Ice formations on the Lake Michigan shoreline in Sleeping Bear Bay
After a long,
cold winter, spring is coming to northern Michigan! While there is still a chill in the air and doubtlessly more snow before summer, the sun is noticeably warmer and the piles of snow and ice are melting.
If you picture
spring in northern Michigan, you probably imagine blue skies, cherry blossoms, and tulips and daffodils. We're a long way from any of that right now. While we've had some beautiful, sunny days, March is spring at its least photogenic. Dirty ice, brown grass, mud, and puddles are everywhere, while blossoms are nowhere to be seen.
It's been said that you can't take a bad picture of the
Sleeping Bear Dunes National Lakeshore. We headed out on a gloomy March afternoon to see if we could prove that wrong, and to provide you with a little taste of early spring up north. Let us know what you think!

Our Glen Arbor store on a dreary March afternoon.

Snow piles still linger outside our Grand Cafe in Glen Arbor... but they're melting quickly!

Sandy ice on the Lake Michigan shore at Glen Haven.

The dunes at Sleeping Bear Point. The snow is disappearing, but the ice in the bay will remain for another month.

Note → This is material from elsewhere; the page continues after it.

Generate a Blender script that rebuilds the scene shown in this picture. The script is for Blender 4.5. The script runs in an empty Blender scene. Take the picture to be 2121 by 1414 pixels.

These dunes were covered in snow a few days ago. Now it could almost be summer... Almost!

Untracked sand is sculpted by the winds.

An exposed knoll at the top of the dunes, blasted by winds all winter, displays layers of striation in the sand

Looking out towards Sleeping Bear Point across the other-worldly, undulating dunes. That snow won't linger for much longer!

Sleeping Bear Bay and the Manitou Passage are still jammed with ice.

It may be cold and gloomy, but few places are more enchanting than the Sleeping Bear Dunes.

The "ghost forest" remains of ancient trees engulfed by the shifting sands of the Sleeping Bear Dunes.

Bleached by the sun and dried out by centuries of exposure to the elements, these trees are an eerie reminder of the impermanence of everything.

Using this dead leaf as a pen, the wind traces patterns in the sand.

Looking down towards Glen Haven it's hard to tell where the gray clouds end and the ice on Lake Michigan begins. Isn't March awful?

Fractures in the ice on Glen Lake.

March isn't all gray skies, and when the sun comes out, the thawing ice looks spectacular!

Ice formations on the Lake Michigan shoreline on a beautiful March day. People will be swimming here in a few months!

A deer enjoying one of the nicer March days in front of the D. H. Day Barn
Northern Michigan is at its least photogenic in March. But even on a gloomy afternoon, the Sleeping Bear Dunes National Lakeshore's tranquil beauty shines through.